His eyes often felt dry after a day's work, but little by little, he learned to draw the metal into threads thinner than a hair and create vivid pieces of art.
Gu said that he tended to make copies at his teacher's studio, mostly large display pieces for orders from Beijing, but what he wanted to do was make new filigree inlay pieces better suited to modern tastes.
In 2017, he opened a tiny studio-the Shugong Classical Jewelry Studio-in Chongqing's Jiangbei district and started to work for himself.
"It was a tough start," he said, adding that although he had invested all his money in the studio, the traditional craft is extremely time-consuming to make and cannot be underpriced.
As a result, it proved difficult to sell and left him with a huge financial burden.
After struggling for a year, his stylish, highly aesthetic pieces-mostly jeweled brooches, earrings, hairpins, rings and pendants-gradually gained recognition and began to be recommended by customers.
Business suddenly bloomed in 2018 along with the rise of the China Chic trend.
Guochao, as it is known in Chinese, is known for fancy designs using different elements from traditional culture. It became widely known in 2018 after the sportswear brand Li-Ning took the fashion world by storm with its Oriental-style designs during New York Fashion Week.
This led to a growing number of Chinese brands joining the trend and creating the China Chic wave.
The renaissance in traditional clothing known as hanfu, created in recent years by popular TV dramas, has also helped breathe new life into the ancient craft, especially among the youth.
Gu said that competition is fierce, but his modern, trendy designs have built up a good reputation and given him a steady foothold in the industry. Shugong has since expanded and now employs 15 craftspeople.
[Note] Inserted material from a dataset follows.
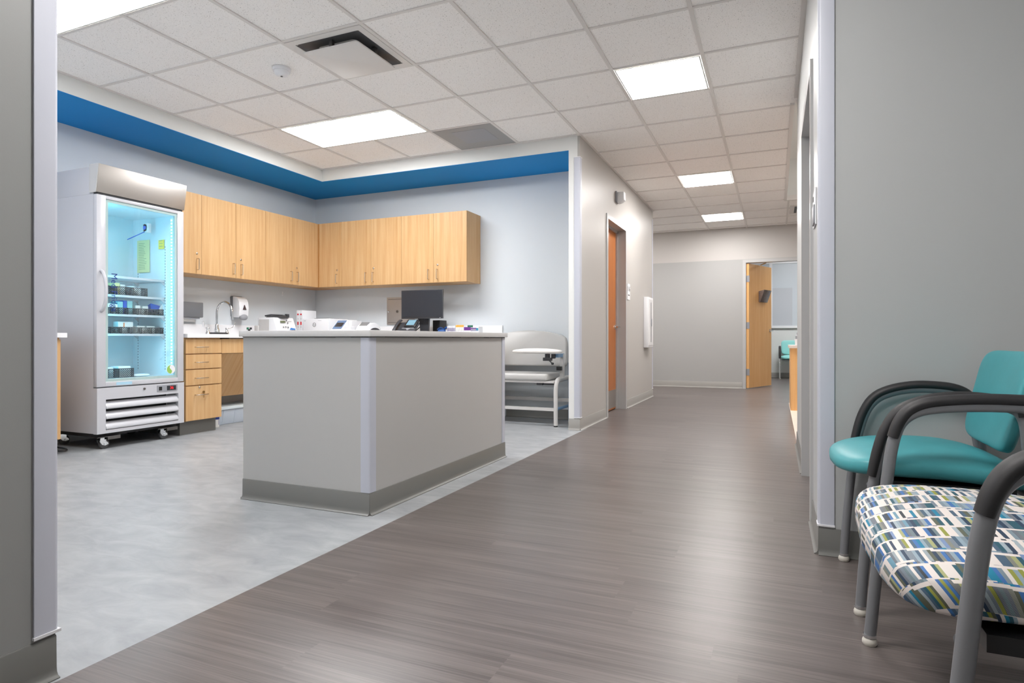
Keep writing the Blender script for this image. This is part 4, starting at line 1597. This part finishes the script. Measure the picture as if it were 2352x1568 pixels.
# small round-backed analyzer
r = thing('analyzer', 'small white arched analyzer with gray display left of the phone', 'analyzer', (-4.17, 5.65, ZT))
arcp = [(5.53, ZT)]
for k in range(13):
    a = PI - PI * k / 12
    arcp.append((5.665 + .135 * math.cos(a), .905 + .118 * math.sin(a)))
arcp.append((5.80, ZT))
MB().prism(arcp, -4.255, -4.095, 'x', .006).build('housing', 'white_plastic', r, sharp=55)
m = MB()
arc2 = [(5.56, ZT + .004)]
for k in range(13):
    a = PI - PI * k / 12
    arc2.append((5.675 + .115 * math.cos(a), .90 + .068 * math.sin(a)))
arc2.append((5.79, ZT + .004))
m.prism(arc2, -4.095, -4.092, 'x')
m.build('side_opening', 'charcoal', r)
m = MB(Matrix.Translation((-4.18, 5.598, 1.004)) @ Matrix.Rotation(math.radians(38), 4, 'X'))
m.box(-.052, .052, -.030, .034, .0, .006)
m.build('display', 'lcd_gray', r)
m = MB(Matrix.Translation((-4.17, 5.555, .962)) @ Matrix.Rotation(math.radians(58), 4, 'X'))
for a in (-.02, .005, .03):
    m.box(a, a + .010, -.006, .006, 0, .004)
m.build('buttons', 'gray_mid', r)

# desk phone
r = thing('desk_phone', 'black desk phone with a lit screen left of the monitor', 'phone', (-3.66, 5.66, ZT))
PMx = Matrix.Translation((-3.655, 5.575, ZT + .012)) @ Matrix.Rotation(math.radians(42), 4, 'X')
m = MB(PMx)
m.box(-.135, .125, -.01, .17, -.006, .012, .004)
m.M = Matrix.Identity(4)
m.prism([(5.60, ZT), (5.70, ZT + .105), (5.715, ZT + .105), (5.73, ZT)], -3.72, -3.60, 'x')
m.build('base', 'charcoal', r)
m = MB(PMx)
m.box(-.030, .115, .085, .205, .010, .026, .004)
m.build('screen_bezel', 'black', r)
m = MB(PMx)
m.box(-.012, .085, .110, .192, .026, .0275)
m.build('lit_screen', 'lcd', r)
m = MB(PMx)
m.prism([(-.05, .075), (.10, .075), (.10, .066), (.06, .064), (.03, .035), (.005, .064), (-.05, .066)], .012, .017, 'z')
m.build('trim', 'gray_plastic', r)
m = MB(PMx)
m.tube([(-.118, -.02, .022), (-.118, .01, .034), (-.118, .09, .042), (-.118, .165, .036), (-.118, .195, .02)], [.020, .021, .016, .021, .019], 12, flat=(1, .7), smoothen=2)
m.build('handset', 'charcoal', r)

# monitor
r = thing('monitor', 'black computer monitor switched off on the back worktop', 'monitor', (-3.54, 5.78, ZT))
m = MB()
m.box(-3.80, -3.277, 5.752, 5.768, 1.064, 1.378, .002)
m.box(-3.68, -3.40, 5.768, 5.785, 1.12, 1.30, .004)
m.build('bezel', 'charcoal', r)
MB().box(-3.793, -3.284, 5.7495, 5.752, 1.085, 1.371).build('screen', 'screen', r)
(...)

Last year, 50 beautifully designed phoenix coronets, a bestselling item priced at over 10,000 yuan each, were sold to a group of hanfu models and aficionados who planned to take part in a show in the Hanfu Cultural Festival in Xitang, Zhejiang province. One buyer even bought 200,000 yuan in items.
"I am proud that my pieces are sold abroad," Yang Fan, a 48-year-old female craftsperson from Shugong, said.
"I want to be able to make fine art and pass on this ancient craft in the future, too."
Currently, Gu is focused on product design and promotion.
"Although most of our buyers were born in the 1970s and 80s, this ancient craft also appeals to younger generations," he said, adding that Shugong's very first livestream session on Kuaishou, a video sharing platform, got hundreds of likes, mostly from young people.
He is doing a series of online promotions and is optimistic about the future.
Recent statistics from Kuaishou show that every three seconds, a short video on intangible cultural heritage is created and more than 15 million registered creators have uploaded such videos. The videos created revenues of over 1.5 billion yuan ($23.73 million).
Of the 1,372 listed national cultural heritage items, 1,321 can be found in Kuaishou, or 96.3 percent of the total.
Last year, the social media platform launched online and offline activities to bring intangible cultural heritage creators together, with the aim of attracting more young people to traditional culture.
Gu said he plans to diversify his studio's products and upgrade from designing accessories to high-end jewelry, using better quality gems and 18-karat gold.
In his spare time, the quiet, gentle man enjoys going to traditional art exhibitions and collecting antiques.
Shugong is applying for designation as a creator of intangible cultural heritage.